> **Exercise description**
Transcribe only the lines of the listing below from the one holding "1200 pixels high." through the one holding "th0=-.85, th1=.25, tilt=-.062)", inclusive, without any change.

____ Source material

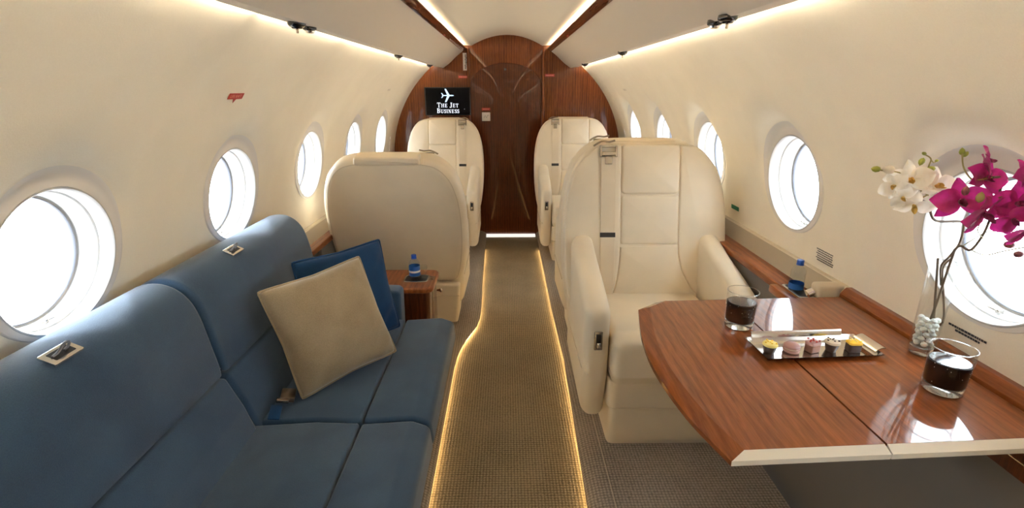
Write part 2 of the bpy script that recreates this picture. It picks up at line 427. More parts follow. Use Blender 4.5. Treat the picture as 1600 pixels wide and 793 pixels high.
# aisle floor and raised side floors
mb = MB(); mb.grid(2, 40, lambda u, v: (-.5 + u, Y0 + (Y1 - Y0) * v, 0)); tag(mb.build('floor', M['carpet'], smooth=False), 'sunken aisle floor in brown woven carpet', kind='structure')
def interp(tab, y):
    if y <= tab[0][0]: return tab[0][1]
    for (a, p), (b, q) in zip(tab, tab[1:]):
        if y <= b: t = (y - a) / (b - a); return p + (q - p) * t
    return tab[-1][1]
EL = [(-1.3, -.276), (1.4, -.279), (2.3, -.281), (2.42, -.276), (2.52, -.262), (2.62, -.240), (2.72, -.210), (2.80, -.188), (2.90, -.177), (3.05, -.174), (3.5, -.188), (4.9, -.213)]
ER = [(-1.3, .275), (1.4, .277), (2.385, .303), (3.0, .291), (4.9, .288)]
ysamp = [Y0 + k * .3 for k in range(12)] + [2.2 + .03 * k for k in range(34)] + [3.3, 3.6, 4.0, 4.4, Y1]
ysamp = sorted(set(y for y in ysamp if y <= Y1))
for s, tab, nm, lb in ((-1, EL, 'left', 'raised left floor with a rounded edge in grey brown woven carpet'), (1, ER, 'right', 'raised right floor with a rounded edge in grey brown woven carpet')):
    cs = [(0.030, -.005), (.030, .016), (.012, .018), (.003, .020), (.0, .026), (.007, .038), (.022, .048), (.045, .056), (.075, .060), (.12, .0615), (.3, .0615), (.74, .0615)]
    mb = MB(); N = len(cs)
    def f(u, v, tab=tab, s=s):
        j = round(v * (len(ysamp) - 1)); y = ysamp[j]; d, z = cs[round(u * (N - 1))]; return (interp(tab, y) + s * d, y, z)
    mb.grid(N - 1, len(ysamp) - 1, f)
    o = mb.build('floor', M['carpet2'], angle=60); tag(o, lb, kind='structure')
    pts = [(interp(tab, y) + s * .016, y, .0085) for y in ysamp if y < 4.6]
    mb = MB(); mb.tube(pts, .0045, 6, smooth=1)
    tag(mb.build('floor_light_strip', M['led']), 'glowing amber light strip along the %s edge of the aisle carpet' % nm, 'light strip', 'amber aisle light strips')
# thin seams of the carpet on the right side floor
for x0 in (.365,):
    mb = MB(); mb.box((x0 + .004, 1.6, .0625), (.003, 3.6, .0012)); tag(mb.build('trim_1', M['seam']), 'thin carpet seam on the right side floor', kind='structure')
# overhead side panels (slab cross-sections swept along the cabin)
YP1 = 4.868
for s, nm in ((-1, 'left'), (1, 'right')):
    under = smoothcurve([(.398, 1.742), (.455, 1.698), (.52, 1.640), (.575, 1.602)], 5, False) + [(.582, 1.598), (.655, 1.607), (.664, 1.612)]
    top = [(.664, 1.618), (.60, 1.625), (.50, 1.70), (.42, 1.752), (.398, 1.750)]
    P = [(s * x, z) for x, z in under + top]
    mb = MB(); mb.prism(P, XZ, Y0, YP1); tag(mb.build('trim_%d' % (2 if s < 0 else 3), M['panel'], angle=30), 'cream overhead panel above the %s wall' % nm, kind='structure')
    P = [(s * x, z) for x, z in [(.404, 1.737), (.397, 1.734), (.390, 1.736), (.363, 1.757), (.362, 1.762), (.367, 1.764), (.400, 1.752)]]
    mb = MB(); mb.prism(P, XZ, Y0, YP1 - .001); tag(mb.build('trim_%d' % (4 if s < 0 else 5), M['trimwood'], angle=30), 'dark wood rail beside the %s ceiling light cove' % nm, kind='structure')
    mb = MB(); mb.box((s * .645, (Y0 + YP1) / 2, 1.631), (.022, YP1 - Y0 - .06, .010), .003)
    tag(mb.build('cove_light', M['cove']), 'warm light tube hidden between %s overhead panel and wall' % nm, 'light', 'wall cove lights')
    mb = MB(); mb.box((s * .415, (Y0 + YP1) / 2, 1.766), (.016, YP1 - Y0 - .06, .010), .003)
    tag(mb.build('cove_light', M['cove2']), 'warm light tube behind the %s ceiling wood rail' % nm, 'light', 'ceiling cove lights')
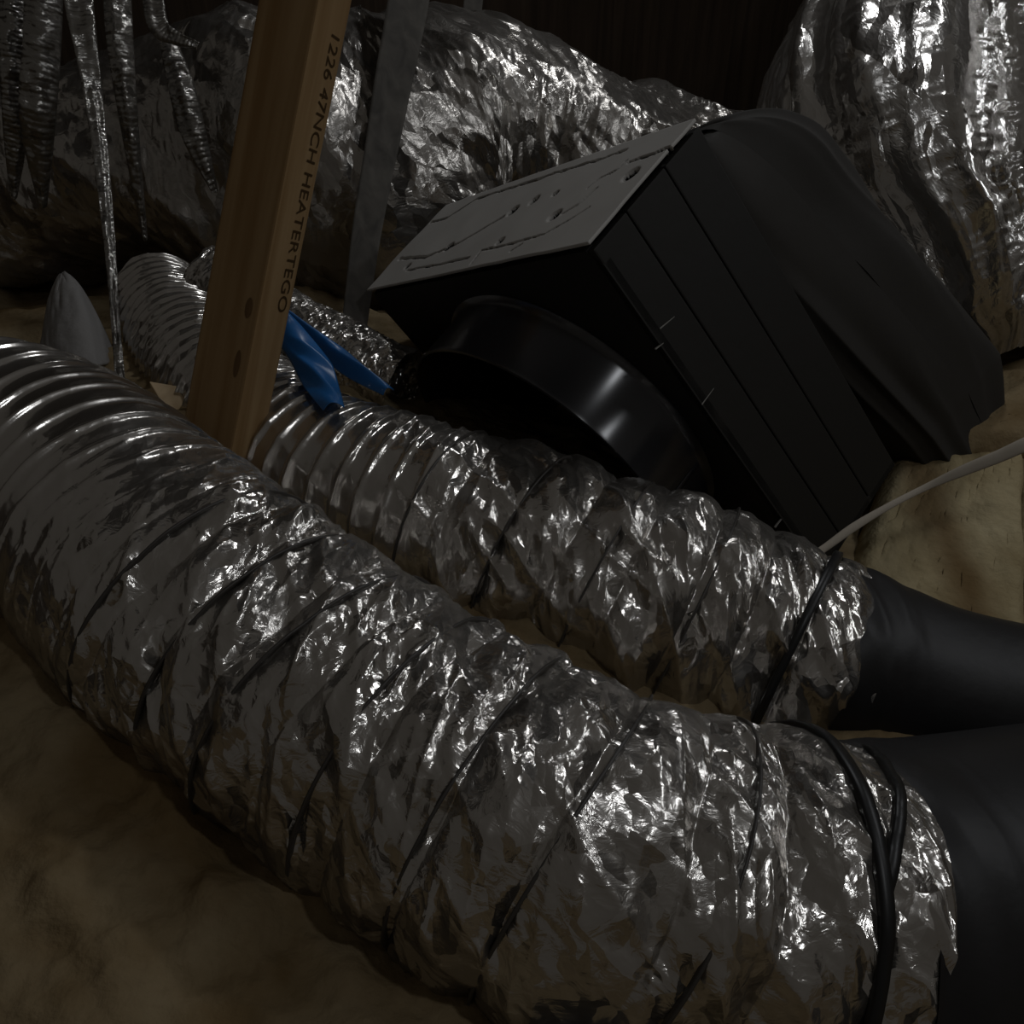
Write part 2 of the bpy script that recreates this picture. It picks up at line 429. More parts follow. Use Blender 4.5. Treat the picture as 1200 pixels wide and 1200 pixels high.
front = tag(link('foil_duct', TF.mesh('foil_duct', front_cr), M_foil_front),
            'largest silver foil flexible duct, in front, ribbed at left and crumpled at right', 'duct')
# --- the middle duct
MP = [(185,350,2.1,50),(240,432,1.82,66),(310,502,1.64,76),(385,552,1.53,87),(470,588,1.48,97),(580,625,1.45,106),
      (712,680,1.42,116),(855,735,1.4,121),(945,765,1.38,112),(1000,784,1.37,94)]
LM = Tube(MP, 8, 8).s[-1]
def mid_disp(s, th, r):
    L = LM; t = th*.16
    sp = .037
    ph = s/sp + th/(2*math.pi) + .3*(vnoise(s*8, th*1.3, 31)-.5)
    a = np.abs(np.sin(math.pi*ph))
    tight = 1-sstep(s, .5*L, .72*L)
    rib = .0080*np.exp(-(a/.42)**2)*tight
    ph2 = s/.09 + th/(2*math.pi)
    bag = .012*(np.abs(np.sin(math.pi*ph2))**.7)*(1-tight)
    cr = .22 + .78*sstep(s, .5*L, .75*L)
    big = .028*(vnoise(s*6+3, th*1.3+4, 33)-.5)*cr
    f1 = .018*(fold(s, t, .9, .075, 3, 34)-.5)*cr
    f2 = .010*(fold(s, t, .55, .036, 3.5, 35)-.5)*cr
    f3 = .005*(fold(s, t, 1.2, .018, 3.5, 36)-.5)*cr
    return (rib+bag+big+f1+f2+f3,)
def mid_cr(s, th): return .2 + .8*sstep(s, .5*LM, .7*LM)
TM = Tube(MP, 1000, 260, mid_disp)
mid = tag(link('foil_duct', TM.mesh('foil_duct', mid_cr), M_foil_mid),
          'silver foil flexible duct between the front duct and the black box', 'duct')

# ties
strap_ring(TM, TM.s_at(.945), .0065, 'strap', M_tie, mid, tilt=-.035)
strap_ring(TF, TF.s[-1]-.068, .006, 'strap', M_tie, front, tilt=.008)
M_wire = plain('wire_grey', (.05, .045, .04), .45, .5)
for k_ in range(7):
    strap_ring(TF, LF*(.47+.068*k_)+.006*math.sin(k_*2.3), .0016, 'wire_rib', M_wire, front, tilt=-.022+.008*math.cos(k_*1.7), off=.0005, thick=.0015, n=120)
for k_ in range(4):
    strap_ring(TM, TM.s_at(.62+.078*k_), .0015, 'wire_rib', M_wire, mid, tilt=-.024, off=.0003, thick=.0014, n=120)
tl = strap_ring(TF, TF.s[-1]-.050, .0055, 'strap_tail', M_tie, front, th0=-.85, th1=.25, tilt=-.062)

LEAN = -.04
# --- black sleeves the two ducts run into
def sleeve_disp(seed):
    def f(s, th, r):
        fade = 1-sstep(s, .02, .16)
        return (.006*(fold(s, th*.16, 1.35, .03, 5, seed)-.5)*fade*1.5 + .012*(vnoise(s*5, th*1.5, seed+1)-.5) + .003*(1-sstep(s, 0, .01)),)
    return f
def sleeve(pts, label, seed, lean):
    tb = Tube(pts, 160, 120, sleeve_disp(seed), lean)
    return tag(link('duct_sleeve', tb.mesh('duct_sleeve'), M_sleeve), label, 'duct sleeve', 'black sleeves at the right edge')
sleeve([(945,765,1.38,107),(985,776,1.375,110),(1040,795,1.37,107),(1110,817,1.36,104),(1250,856,1.35,108),(1420,905,1.33,112)],
       'black duct sleeve on the middle foil duct, below the pale insulation batt', 41, LEAN)
sleeve([(950,1087,1.018,209),(995,1090,1.03,218),(1060,1093,1.05,222),(1200,1090,1.10,232),(1400,1084,1.2,240)],
       'large black duct sleeve on the end of the front foil duct, bottom right corner', 43, 0)

# --- the fine-wrinkled duct under the box corner
DP = [(250,330,2.0,44),(330,382,1.92,44),(400,418,1.86,44),(474,452,1.82,42)]
def fine_disp(s, th, r):
    return (.005*(ridge(s*60, th*3, 51)-.5) + .006*(vnoise(s*18, th*3, 52)-.5) + .003*(ridge(s*130+th*3, th*9, 53)-.5),)
TD = Tube(DP, 420, 130, fine_disp)
tag(link('foil_duct', TD.mesh('foil_duct'), M_foil_fine), 'small finely wrinkled silver foil duct behind the blue plastic', 'duct')

# --- the trunk across the back
BP = [(-160,225,2.55,112),(60,218,2.55,112),(200,190,2.5,128),(330,192,2.48,154),(450,200,2.5,160),(570,168,2.55,126),(700,205,2.6,106),(820,240,2.65,104),(960,300,2.7,100)]
def back_disp(s, th, r):
    t = th*.33
    return (.07*(vnoise(s*2.4, th*1.3, 61)-.5) + .050*(fold(s, t, 1.0, .19, 3, 62)-.5) + .018*(fold(s, t, 1.3, .08, 4, 63)-.5)
            + .006*(fold(s, t, .7, .035, 3, 64)-.5) + .004*(fold(s, t, 1.5, .016, 3, 65)-.5),)
TB = Tube(BP, 700, 240, back_disp)
tag(link('foil_trunk_duct', TB.mesh('foil_trunk_duct'), M_foil_back), 'wide grey foil wrapped trunk duct running across the back behind the wooden stud', 'duct')

# --- the wide duct at upper right
RP = [(1370,-260,2.5,235),(1290,-90,2.42,225),(1192,55,2.36,222),(1118,180,2.32,208),(1100,300,2.28,178),(1130,400,2.24,120),(1150,440,2.22,70)]
def right_disp(s, th, r):
    t = th*.4
    return (.08*(vnoise(s*2.2, th*1.6, 71)-.5) + .085*(fold(s, t, .10, .17, 6, 72)-.5) + .030*(fold(s, t, .22, .07, 6, 73)-.5)
            + .006*(fold(s, t, 1.0, .04, 3, 74)-.5) + .004*(fold(s, t, 1.3, .016, 3, 75)-.5),)
TR = Tube(RP, 560, 300, right_disp)
tag(link('foil_trunk_duct', TR.mesh('foil_trunk_duct'), M_foil_right), 'wide silver foil duct with long bright folds coming down at the upper right', 'duct')

# ------------------------------------------------------------------ the black box
S = .85
Bc = P(690, 285, 1.5*S)
ub = c2w((-.5341, .1251, -.8359)); cb = c2w((.6013, .7522, -.2700)); vb = c2w((.5948, -.6473, -.4741))
LU, LC, LV = .9448*S, .3309*S, .8003*S*1.15
def X(a, c, v): return Bc + ub*a + cb*c + vb*v        # box coordinates in metres
box = bpy.data.objects.new('plenum_box', None); COL.objects.link(box)
tag(box, 'black rectangular distribution box with a grey cracked top and a round collar', 'distribution box')
g = .004
def panel(name, mat, a0, a1, c0, c1, v0, v1, bev=.003):
    me = hexa(name, [X(a0,c0,v0), X(a1,c0,v0), X(a1,c1,v0), X(a0,c1,v0), X(a0,c0,v1), X(a1,c0,v1), X(a1,c1,v1), X(a0,c1,v1)], bev)
    return link(name, me, mat, box)
th = .016
# right side: three boards with recessed joints between them
cuts = [0, LC*.30, LC*.66, LC]
for i in range(3):
    panel('side_panel', M_black, 0, th, cuts[i]+(.0 if i == 0 else .0012), cuts[i+1]-(.0012 if i < 2 else 0), .012, LV)
panel('side_panel', M_black, LU-th, LU, th, LC, .012, LV)
panel('back_panel', M_black, th, LU-th, LC-th, LC, .012, LV)
panel('bottom_panel', M_black, 0, LU, 0, LC, LV-th, LV)
# front panel with the round opening
ca, cv, cr_, cl = .4453*S, .4380*S, .3572*S, .1543*S
n = 96
vs, fs = [], []
def edge_pt(t):
    dx, dy = math.cos(t), math.sin(t)
    k = min(((LU-ca) if dx > 0 else ca)/max(abs(dx), 1e-6), ((LV-cv) if dy > 0 else (cv-.012))/max(abs(dy), 1e-6))
    return ca+dx*k, cv+dy*k
for i in range(n):
    t = 2*math.pi*i/n
    e = edge_pt(t); h = (ca+math.cos(t)*(cr_-.006), cv+math.sin(t)*(cr_-.006))
    vs += [X(e[0], 0, e[1]), X(h[0], 0, h[1]), X(e[0], th, e[1]), X(h[0], th, h[1])]
for i in range(n):
    a, b_ = 4*i, 4*((i+1) % n)
    fs += [(a, b_, b_+1, a+1), (a+2, a+3, b_+3, b_+2), (a+1, b_+1, b_+3, a+3), (a, a+2, b_+2, b_)]
link('front_panel', py_mesh('front_panel', vs, fs), M_black, box)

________

> **Result for this task**
Write part 2 of the bpy script that recreates this picture. It picks up at line 429. More parts follow. Use Blender 4.5. Treat the picture as 1200 pixels wide and 1200 pixels high.
front = tag(link('foil_duct', TF.mesh('foil_duct', front_cr), M_foil_front),
            'largest silver foil flexible duct, in front, ribbed at left and crumpled at right', 'duct')
# --- the middle duct
MP = [(185,350,2.1,50),(240,432,1.82,66),(310,502,1.64,76),(385,552,1.53,87),(470,588,1.48,97),(580,625,1.45,106),
      (712,680,1.42,116),(855,735,1.4,121),(945,765,1.38,112),(1000,784,1.37,94)]
LM = Tube(MP, 8, 8).s[-1]
def mid_disp(s, th, r):
    L = LM; t = th*.16
    sp = .037
    ph = s/sp + th/(2*math.pi) + .3*(vnoise(s*8, th*1.3, 31)-.5)
    a = np.abs(np.sin(math.pi*ph))
    tight = 1-sstep(s, .5*L, .72*L)
    rib = .0080*np.exp(-(a/.42)**2)*tight
    ph2 = s/.09 + th/(2*math.pi)
    bag = .012*(np.abs(np.sin(math.pi*ph2))**.7)*(1-tight)
    cr = .22 + .78*sstep(s, .5*L, .75*L)
    big = .028*(vnoise(s*6+3, th*1.3+4, 33)-.5)*cr
    f1 = .018*(fold(s, t, .9, .075, 3, 34)-.5)*cr
    f2 = .010*(fold(s, t, .55, .036, 3.5, 35)-.5)*cr
    f3 = .005*(fold(s, t, 1.2, .018, 3.5, 36)-.5)*cr
    return (rib+bag+big+f1+f2+f3,)
def mid_cr(s, th): return .2 + .8*sstep(s, .5*LM, .7*LM)
TM = Tube(MP, 1000, 260, mid_disp)
mid = tag(link('foil_duct', TM.mesh('foil_duct', mid_cr), M_foil_mid),
          'silver foil flexible duct between the front duct and the black box', 'duct')

# ties
strap_ring(TM, TM.s_at(.945), .0065, 'strap', M_tie, mid, tilt=-.035)
strap_ring(TF, TF.s[-1]-.068, .006, 'strap', M_tie, front, tilt=.008)
M_wire = plain('wire_grey', (.05, .045, .04), .45, .5)
for k_ in range(7):
    strap_ring(TF, LF*(.47+.068*k_)+.006*math.sin(k_*2.3), .0016, 'wire_rib', M_wire, front, tilt=-.022+.008*math.cos(k_*1.7), off=.0005, thick=.0015, n=120)
for k_ in range(4):
    strap_ring(TM, TM.s_at(.62+.078*k_), .0015, 'wire_rib', M_wire, mid, tilt=-.024, off=.0003, thick=.0014, n=120)
tl = strap_ring(TF, TF.s[-1]-.050, .0055, 'strap_tail', M_tie, front, th0=-.85, th1=.25, tilt=-.062)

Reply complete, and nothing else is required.